2) You will never be able to claim the first ascent, unless you are some sort of serious masochist who enjoys the abuse of the veteran members of the local climbing community, and from experienced climbers in general.  There are climbers, one of them the author, who will call you out on the forums, on social media and blog sites, and at any and every climbing function and/or area where they encounter your sorry carcass.

3) You will never be able to put up a project of your own without finishing it in a rush, worrying (and with good reason) that someone will come along and steal it just like you would and did, or if someone from whom you snaked a route will come along and chop it right down for you, taking your gear, fame, pride, and all your hard work with them as they go whistling down the trail with a song in their heart and a smile on their lips.
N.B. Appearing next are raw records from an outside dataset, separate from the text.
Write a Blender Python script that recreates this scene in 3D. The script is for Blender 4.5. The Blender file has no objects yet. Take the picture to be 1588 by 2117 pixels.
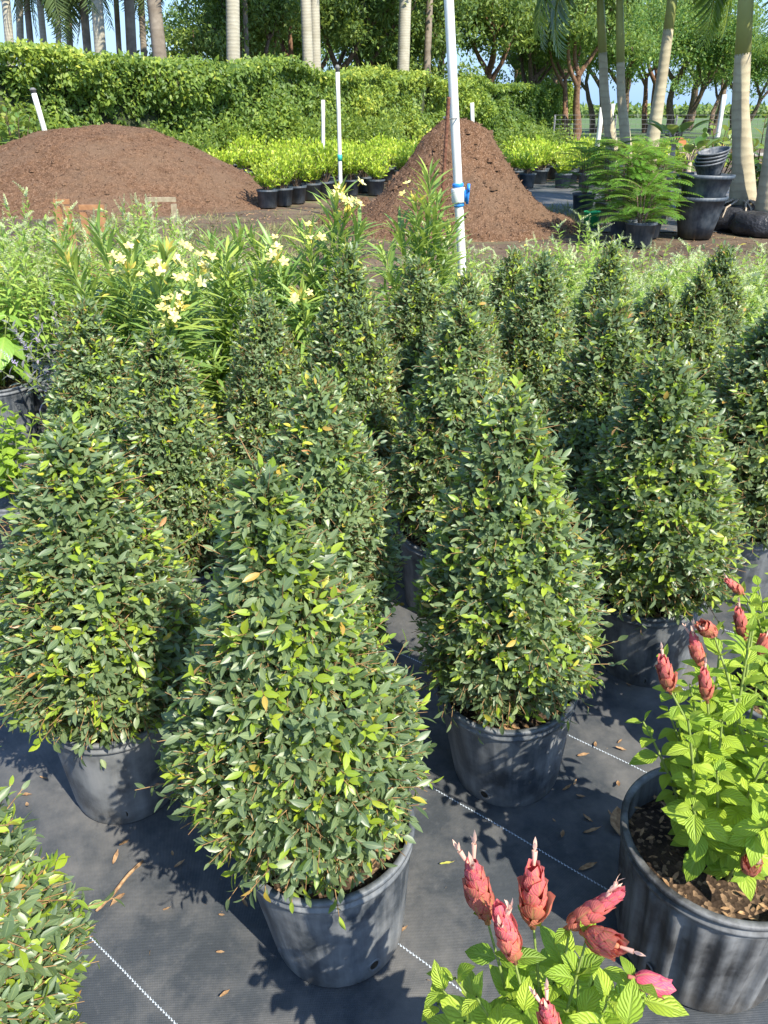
import bpy, math, random
import numpy as np
from mathutils import Vector, Matrix, Euler

C = bpy.context.scene.collection
R = math.radians
# ------------------------------------------------------------------ camera, sky, sun
CAMH, PITCH, F = 1.6, R(27.4), 1590.0
cam = bpy.data.objects.new('camera', bpy.data.cameras.new('camera'))
C.objects.link(cam)
cam.location = (0, 0, CAMH)
cam.rotation_euler = (R(90) - PITCH, 0, 0)
cam.data.sensor_fit = 'VERTICAL'
cam.data.sensor_height = 36.0
cam.data.lens = 36.0 * F / 2117.0
cam.data.clip_start = 0.05
cam.data.clip_end = 4000
bpy.context.scene.camera = cam
SUN = Vector((0.62, -0.79, 1.12)).normalized()
w = bpy.data.worlds.new('World'); bpy.context.scene.world = w; w.use_nodes = True
nt = w.node_tree
sky = nt.nodes.new('ShaderNodeTexSky'); sky.sky_type = 'NISHITA'; sky.sun_disc = False
sky.sun_elevation = math.asin(SUN.z); sky.sun_rotation = math.atan2(SUN.x, SUN.y)
sky.air_density = 1.3; sky.dust_density = 0.6; sky.ozone_density = 2.0
bg = nt.nodes['Background']; bg.inputs[1].default_value = 0.13
tcw = nt.nodes.new('ShaderNodeTexCoord'); nzw = nt.nodes.new('ShaderNodeTexNoise'); nzw.inputs['Scale'].default_value = 3.2; nzw.inputs['Detail'].default_value = 7
mpw = nt.nodes.new('ShaderNodeMapping'); mpw.inputs['Scale'].default_value = (1, 1, 3.5); nt.links.new(tcw.outputs['Generated'], mpw.inputs[0]); nt.links.new(mpw.outputs[0], nzw.inputs['Vector'])
crw = nt.nodes.new('ShaderNodeValToRGB'); crw.color_ramp.elements[0].position = 0.50; crw.color_ramp.elements[1].position = 0.75; nt.links.new(nzw.outputs['Fac'], crw.inputs[0])
tint = nt.nodes.new('ShaderNodeMix'); tint.data_type = 'RGBA'; tint.blend_type = 'MULTIPLY'; tint.inputs[0].default_value = 1; tint.inputs[7].default_value = (0.66, 0.84, 1.10, 1); nt.links.new(sky.outputs[0], tint.inputs[6])
cld = nt.nodes.new('ShaderNodeMix'); cld.data_type = 'RGBA'; cld.inputs[7].default_value = (3.2, 3.7, 4.4, 1); nt.links.new(tint.outputs[2], cld.inputs[6]); spw = nt.nodes.new('ShaderNodeSeparateXYZ'); nt.links.new(tcw.outputs['Generated'], spw.inputs[0])
hzw = nt.nodes.new('ShaderNodeMapRange'); hzw.inputs[1].default_value = 0.03; hzw.inputs[2].default_value = 0.14; hzw.inputs[3].default_value = 0.25; hzw.inputs[4].default_value = 1.0; nt.links.new(spw.outputs[2], hzw.inputs[0])
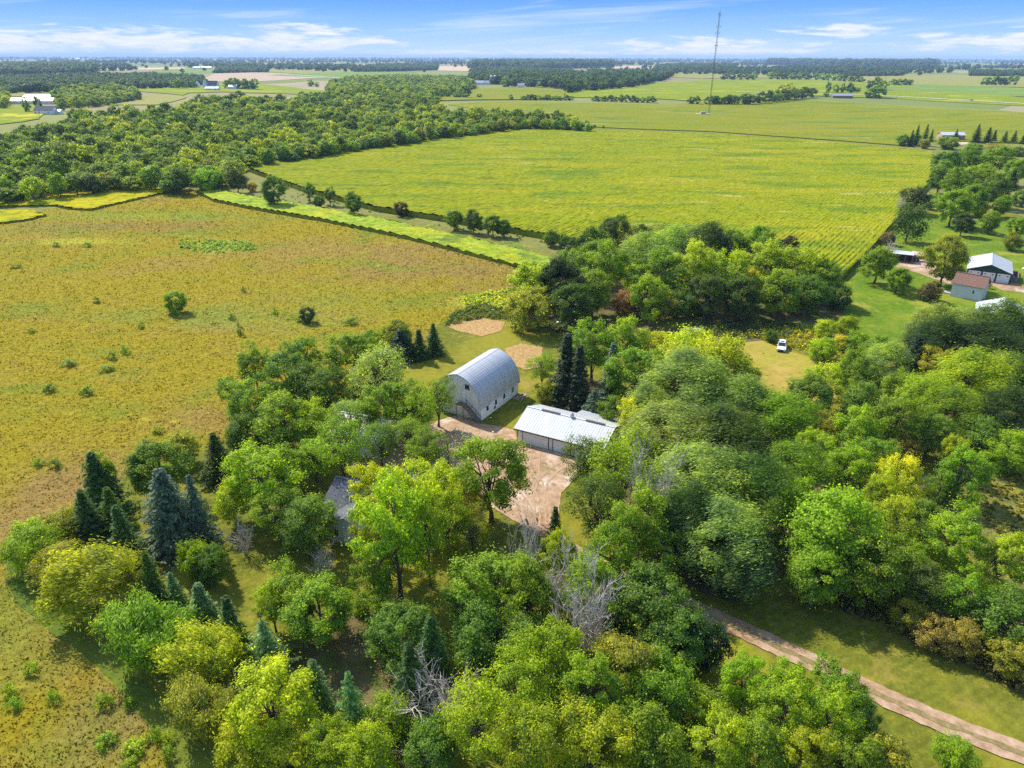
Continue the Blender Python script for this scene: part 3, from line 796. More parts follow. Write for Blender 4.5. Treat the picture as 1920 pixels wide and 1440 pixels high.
mk('round', 5.0, 11.0, 4, 10, zc=5.6, Rz=4.9, low=-.95, ncl=125, rcl=.86, nleaf=200, leaf=.225, lobe_amp=.36)
mk('lobed', 5.0, 12.0, 4, 20, 14, zc=6.6, Rz=5.2, low=-.9, ncl=88, rcl=.80, nleaf=200, leaf=.21, lobes=9, lobe_amp=.45, flat=.7)
mk('airy', 5.0, 12.5, 3, 30, 30, .24, zc=7.6, Rz=4.9, ncl=120, rcl=.75, nleaf=72, leaf=.19, lobes=9, lobe_amp=.45, flat=.75)
mk('wind', 5.0, 11.5, 4, 40, 8, zc=5.7, Rz=5.2, low=-.95, ncl=150, rcl=1.0, nleaf=165, leaf=.21, wind=.95, lobes=8)
mk('bush', 3.5, 6.0, 4, 50, 6, .12, zc=2.9, Rz=2.9, ncl=110, rcl=.65, nleaf=125, leaf=.195, low=-.95, lobe_amp=.34)
mk('feather', 3.5, 6.0, 2, 60, 6, .12, zc=3.0, Rz=3.0, ncl=110, rcl=.72, nleaf=130, leaf=.195, low=-.95, wind=.45, lobe_amp=.34)
mk('willow', 4.5, 8.5, 2, 70, 10, zc=5.0, Rz=3.6, ncl=60, rcl=1.2, nleaf=75, leaf=.33, low=-.9, flat=1.6, aspect=3)
mk('mid', 5.0, 11.0, 4, 80, 3, zc=6.0, Rz=4.9, ncl=85, rcl=1.1, nleaf=42, leaf=.55, low=-.9, lobe_amp=.4)
mk('small', 1.3, 2.0, 2, 90, 2, .04, zc=.9, Rz=1.0, ncl=22, rcl=.42, nleaf=32, leaf=.2, low=-.9)
add_proto('spruce', 2.6, 10.0, [spruce_mesh('crown', s) for s in (1, 2, 3)], None)
add_proto('slim', 1.7, 11.0, [spruce_mesh('crown', s, 11, 1.7, whorl=36) for s in (4, 5)], None)
add_proto('broad', 3.4, 8.5, [spruce_mesh('crown', s, 8.5, 3.4, whorl=22, dens=.9, ragged=.3, droop=.2) for s in (6, 7)], None)
tk = MB(); tk.tube((0, 0, -.2), (0, 0, 9.2), .2, .03, 7); tkm = tk.mesh('trunk', M['bark'])
for k_ in ('spruce', 'slim', 'broad'): PROTO[k_]['trunk'] = [tkm] * len(PROTO[k_]['crown'])
DEAD = [dead_mesh('branches', s, 10, .5) for s in (1, 2, 3)]
DEADSPRAY = [dead_mesh('branches', s, 5.5, .6, n0=9, r0=.07, levels=3) for s in (4, 5)]
print('leaf faces', sum(len(m_.polygons) for p in PROTO.values() for m_ in p['crown']))

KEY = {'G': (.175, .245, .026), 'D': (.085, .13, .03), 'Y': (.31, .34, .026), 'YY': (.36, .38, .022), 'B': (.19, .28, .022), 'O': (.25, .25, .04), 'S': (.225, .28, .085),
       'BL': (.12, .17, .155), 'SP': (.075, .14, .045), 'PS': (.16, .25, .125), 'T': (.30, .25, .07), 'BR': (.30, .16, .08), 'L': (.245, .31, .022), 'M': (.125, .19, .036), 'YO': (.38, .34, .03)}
ONES = ['', 'first', 'second', 'third', 'fourth', 'fifth', 'sixth', 'seventh', 'eighth', 'ninth', 'tenth', 'eleventh', 'twelfth', 'thirteenth', 'fourteenth', 'fifteenth', 'sixteenth', 'seventeenth', 'eighteenth', 'nineteenth', 'twentieth']
def nth(n):
    return ONES[n] if n <= 20 else {2: 'twenty-', 3: 'thirty-', 4: 'forty-'}[n // 10] + (ONES[n % 10] if n % 10 else 'something')
NAMES = {'round': 'broadleaf_tree', 'lobed': 'broadleaf_tree', 'airy': 'broadleaf_tree', 'wind': 'broadleaf_tree', 'bush': 'bush', 'feather': 'bush', 'willow': 'willow_tree', 'mid': 'broadleaf_tree',
         'small': 'bush', 'spruce': 'spruce_tree', 'slim': 'spruce_tree', 'broad': 'spruce_tree'}
rt = random.Random(77)
NT = [0]
def plant(kind, x, y, dia, h, col, label, group=None, z=None, rot=None):
    p = PROTO[kind]; NT[0] += 1
    nm = NAMES[kind]
    if rot is None: rot = rt.uniform(-.35, .35) if kind == 'wind' else rt.uniform(0, 6.28)
    zz = float(hgt(x, y)) if z is None else z
    root = empty(nm, (x, y, zz), rot, (dia / 2 / p['R'], dia / 2 / p['R'], h / p['H']))
    i = rt.randrange(len(p['crown']))
    c = link('crown', p['crown'][i], root)
    k = KEY[col] if isinstance(col, str) else col
    j = rt.uniform(.88, 1.12)
    c.color = (k[0] * j * rt.uniform(.92, 1.08), k[1] * j, k[2] * j, 1)
    link('trunk', p['trunk'][i], root)
    tag(root, label, nm.replace('_', ' ') if nm != 'broadleaf_tree' else 'tree', group)
    return root

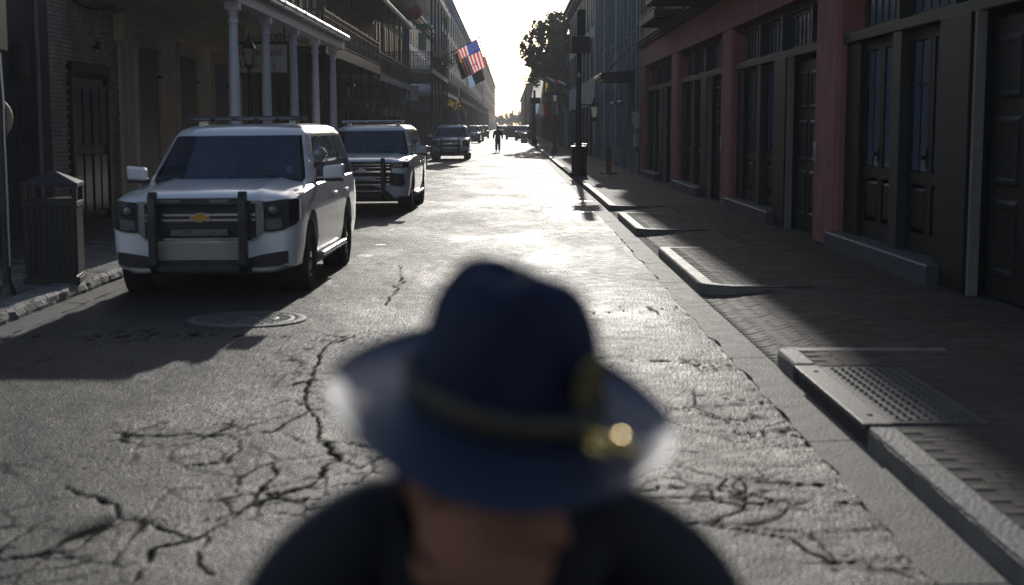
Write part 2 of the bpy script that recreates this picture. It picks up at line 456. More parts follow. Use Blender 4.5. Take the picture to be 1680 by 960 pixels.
    at = me.attributes.new('crack', 'FLOAT', 'POINT'); at.data.foreach_set('value', crack.ravel())
    o = bpy.data.objects.new('road', me); COL.objects.link(o); setp(o, kind='structure')
    # asphalt
    m = bpy.data.materials.new('asphalt'); m.use_nodes = True
    n = m.node_tree.nodes; L = m.node_tree.links; p = n['Principled BSDF']
    g = n.new('ShaderNodeNewGeometry')
    def nz(s, det=4, rough=.6, sc_=None):
        t = n.new('ShaderNodeTexNoise'); t.inputs['Scale'].default_value = s; t.inputs['Detail'].default_value = det; t.inputs['Roughness'].default_value = rough
        if sc_:
            mp = n.new('ShaderNodeMapping'); mp.inputs['Scale'].default_value = sc_
            L.new(g.outputs['Position'], mp.inputs['Vector']); L.new(mp.outputs[0], t.inputs['Vector'])
        else: L.new(g.outputs['Position'], t.inputs['Vector'])
        return t
    def mr(src, a, b, c, d):
        t = n.new('ShaderNodeMapRange'); L.new(src, t.inputs['Value'])
        for k, v in zip(('From Min','From Max','To Min','To Max'), (a, b, c, d)): t.inputs[k].default_value = v
        return t.outputs[0]
    def mul(a, b):
        t = n.new('ShaderNodeMath'); t.operation = 'MULTIPLY'; L.new(a, t.inputs[0])
        if isinstance(b, float): t.inputs[1].default_value = b
        else: L.new(b, t.inputs[1])
        return t.outputs[0]
    big = nz(.55, 5, .6, (1, .45, 1)); mid = nz(5, 6, .7); fine = nz(70, 3, .7)
    vor = n.new('ShaderNodeTexVoronoi'); vor.inputs['Scale'].default_value = 95; L.new(g.outputs['Position'], vor.inputs['Vector'])
    lane = nz(1.0, 3, .5, (1.1, .06, 1))
    v = mul(mr(big.outputs[0], .3, .7, .5, 1.5), mr(mid.outputs[0], .3, .7, .72, 1.28))
    v = mul(v, mr(fine.outputs[0], .3, .7, .55, 1.45))
    v = mul(v, mr(vor.outputs['Distance'], .0, .6, 1.3, .75))
    sx = n.new('ShaderNodeSeparateColor'); L.new(vor.outputs['Color'], sx.inputs[0])
    v = mul(v, mr(sx.outputs[0], .55, 1, .75, 3.4))
    v = mul(v, mr(lane.outputs[0], .35, .65, .8, 1.2))
    oil = nz(.8, 4, .55, (1, .5, 1)); v = mul(v, mr(oil.outputs[0], .56, .66, 1, .55))
    chip = nz(2.3, 5, .7, (1, .6, 1)); v = mul(v, mr(chip.outputs[0], .6, .68, 1, 1.5))
    a = n.new('ShaderNodeAttribute'); a.attribute_name = 'crack'
    v = mul(v, mr(a.outputs['Fac'], .05, .6, 1, .10))
    mx = n.new('ShaderNodeMix'); mx.data_type = 'RGBA'; mx.blend_type = 'MULTIPLY'; mx.inputs['Factor'].default_value = 1
    mx.inputs['A'].default_value = (.028,.027,.026,1); L.new(v, mx.inputs['B'])
    L.new(mx.outputs['Result'], p.inputs['Base Color'])
    rr0 = mr(oil.outputs[0], .5, .66, 1, .86)
    rr = mul(mr(big.outputs[0], .3, .7, .9, 1.1), mr(mid.outputs[0], .3, .7, .54, .68))
    rr = mul(rr, rr0)
    ra = n.new('ShaderNodeMath'); ra.operation = 'ADD'; ra.use_clamp = True; L.new(rr, ra.inputs[0]); L.new(mul(a.outputs['Fac'], .5), ra.inputs[1])
    L.new(ra.outputs[0], p.inputs['Roughness'])
    L.new(mr(a.outputs['Fac'], .05, .6, .33, .02), p.inputs['Specular IOR Level'])
    p.inputs['Specular IOR Level'].default_value = .33
    add = n.new('ShaderNodeMath'); add.operation = 'ADD'
    L.new(mul(vor.outputs['Distance'], -1.1), add.inputs[0]); L.new(fine.outputs[0], add.inputs[1])
    b = n.new('ShaderNodeBump'); b.inputs['Strength'].default_value = .9; b.inputs['Distance'].default_value = .009
    L.new(add.outputs[0], b.inputs['Height'])
    b2 = n.new('ShaderNodeBump'); b2.inputs['Strength'].default_value = .2; b2.inputs['Distance'].default_value = .012
    L.new(mid.outputs[0], b2.inputs['Height']); L.new(b2.outputs[0], b.inputs['Normal'])
    L.new(b.outputs[0], p.inputs['Normal'])
    me.materials.append(m)
build_road()

g = MB(); g.add([(-1400,-60,-.25),(1400,-60,-.25),(1400,1500,-.25),(-1400,1500,-.25)], [(0,1,2,3)])
setp(g.build('ground', M['ground']), kind='structure')

# gutters (concrete pans with joints)
def gutter(name, fx0, fx1, segs, ymax):
    base = MB()
    ys = [-30 + 2*k for k in range(60)] + [120, 200, 400, 1100]
    base.grid([[(fx0(y), y, -.02), (fx1(y), y, -.03)] for y in ys])
    o = setp(base.build(name, M['joint']), kind='structure')
    y = 3.0; k = 0
    while y < ymax:
        ln = random.uniform(2.2, 3.4)
        b = MB()
        pts = []
        n = 14
        for i in range(n+1):
            yy = y + .012 + (ln-.024)*i/n
            j = random.uniform(-.03, .03) if y < 24 else 0
            pts.append((fx0(yy) + j, yy))
        top = [[(a, yy, .006 + random.uniform(-.002,.002)), (fx1(yy), yy, .014)] for a, yy in pts]
        low = [[(a, yy, -.04), (fx1(yy), yy, -.04)] for a, yy in pts]
        rings = [[t[0], t[1], l[1], l[0]] for t, l in zip(top, low)]
        b.loft(rings)
        b.build('gutter_slab', M['concrete'], o)
        y += ln
    rest = MB()
    rest.grid([[(fx0(yy), yy, .006), (fx1(yy), yy, .012)] for yy in (y+.01, 80, 150, 400, 1100)])
    r = rest.build('gutter_run', M['concrete'], o); r['kind'] = 'stuff'
gutter('right_gutter', lambda y: kr(y)-.30, lambda y: kr(y)+.002, 0, 44)
gutter('left_gutter', lambda y: -4.45, lambda y: KL-.002, 0, 40)

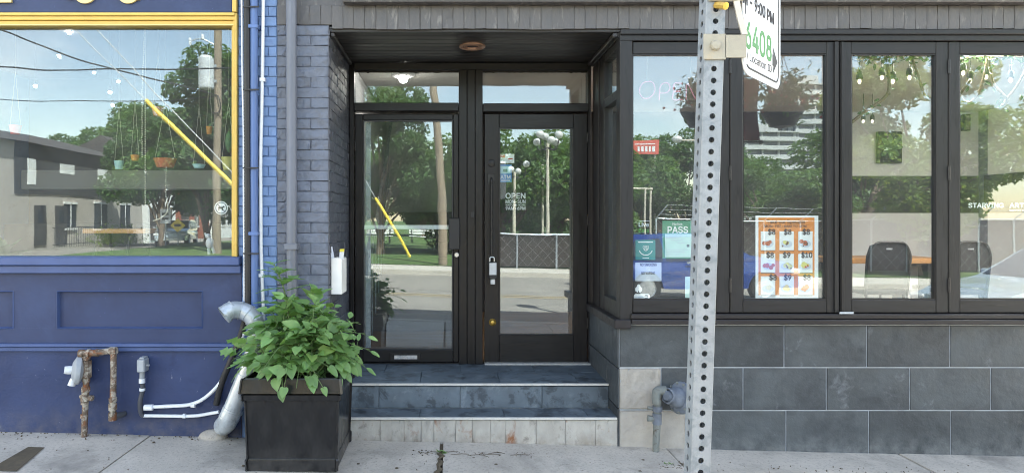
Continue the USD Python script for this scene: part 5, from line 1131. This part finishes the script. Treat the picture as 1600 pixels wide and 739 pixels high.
q = P(10, 385, .3)
t = thing('shop_plant', 'dark leafy plant on the shelf at the far left', 'plant', (q[0], q[1], 1.16))
g = np.random.default_rng(31)
part(t, 'pot', lathe([(0, 0), (.06, 0), (.075, .1), (0, .1)], (q[0] - .05, q[1], 1.161), n=16), M['plastic_black'], smooth=40)
part(t, 'leaves', cat_([put_leaf('lance', int(g.integers(1e9)), (q[0] - .05, q[1], 1.25), [g.normal(.4, .7), g.normal(0, .4), g.uniform(.1, .6)], [0, 0, 1], g.uniform(.12, .22)) for _ in range(26)]), M['cactus'], smooth=True)
# ------------------------------------------------------------------ across the street (seen mirrored in the panes)
def tree_parts(seed, h, r, base, n_leaf, size, nclump=22):
    """Trunk with limbs reaching into the clumps, and a crown of small leaf sprays."""
    g = np.random.default_rng(seed); cz = (base + h) / 2; hz = (h - base) / 2
    cl = []
    while len(cl) < nclump:
        p = g.uniform(-1, 1, 3); q = np.linalg.norm(p)
        if .25 < q < .92: cl.append(p * [r * (1 - .25 * max(p[2], 0)), r * (1 - .25 * max(p[2], 0)), hz] + [0, 0, cz])
    cl = np.array(cl); parts = []
    tz = base + hz * .7
    trunk = smooth_line([(0, 0, -.3), (g.normal(0, .08), g.normal(0, .08), base * .6), (g.normal(0, .2), g.normal(0, .2), tz)], 6)
    tb = [tube(trunk, np.linspace(.055 * r + .05, .03 * r + .02, len(trunk)), 9)]
    for c in cl[:14]:
        s = trunk[int(g.uniform(.45, .98) * (len(trunk) - 1))]; tb.append(tube(smooth_line([s, (s + c) / 2 + [0, 0, .2], c], 4), np.linspace(.02 * r + .015, .012, 9), 5))
    per = n_leaf // nclump; V, Fc = [], []
    rad = r * g.uniform(.26, .42, nclump)
    C = np.repeat(cl, per, 0); Rr = np.repeat(rad, per)
    d = g.normal(0, 1, (len(C), 3)); d /= np.linalg.norm(d, axis=1, keepdims=True); rho = g.uniform(.35, 1, len(C)) ** .5
    p = C + d * (Rr * rho)[:, None] * [1, 1, .72]
    n = d * .6 + g.normal(0, .6, d.shape) + [0, 0, .5]; n /= np.linalg.norm(n, axis=1, keepdims=True)
    a = np.cross(n, g.normal(0, 1, n.shape)); a /= np.linalg.norm(a, axis=1, keepdims=True); b = np.cross(n, a)
    s = size * g.uniform(.6, 1.3, (len(C), 1)); k = len(C)
    V = np.vstack([p - a * s * .5, p + b * s * .28 + n * s * .1, p + a * s * .5 - n * s * .12, p - b * s * .28 + n * s * .05])
    i = np.arange(k); Fc = np.vstack([np.stack([i, i + k, i + 2 * k], 1), np.stack([i, i + 2 * k, i + 3 * k], 1)])
    return cat_(tb), trimesh.Trimesh(V, Fc, process=False)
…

4) Coming out during the week does not guarantee your continuing anonymity, because there are some of us who prefer to be at the crag mid-week. If you are caught in mid-theft, you just might get yanked right off the rock, and in an age where every phone is a camera connected to the Internet, you could be infamous before you return to earth.

If you want to put up new lines, go for it; there is plenty of untouched rock scattered across the United States, even in some of the most active climbing areas like Colorado and California.

For those who know respect and discipline, who truly practise crag etiquette, the opportunities for a lifetime of adventure and fantastic new routes, free of guilt or shame, are almost limitless.

The Macdaddy, keeping it real, on the first bolts of Gray Matter, Franklin Gorge, WV
For those who care only about their own tiny egos and self-fulfillment; enjoy your good days and the friends you have now, because none of them will last for long, certainly not for a lifetime.

In the Game of Stones, honor comes from those who blazed the paths and laid the foundations, to those who respect the crag and the people who worked so hard and gave so much to create them.

For those who still want to make this a discussion about ancient history, particularly on the Facebook pages dedicated to the climbers of Seneca Rocks:

Brian, I commend your lack of actual commentary on the topic, as well as a complete absence of any involvement in getting local access freed or supporting trail maintenance at Franklin, (the crag you love so much that you trespassed to get there). Even more impressive is your obsessive ability to maintain this stance despite any troublesome facts that might contradict your assertions, still reserving the right to spew about routes you never put up, which were not in fact chopped, but rather upgraded and improved, with hardware you did not buy or install, by people whose water you could never have carried.

My invitation stands: come here, to the home of the post, and renew the discussion.

Put up, lad, or admit that you never had a dog in this fight in the first place.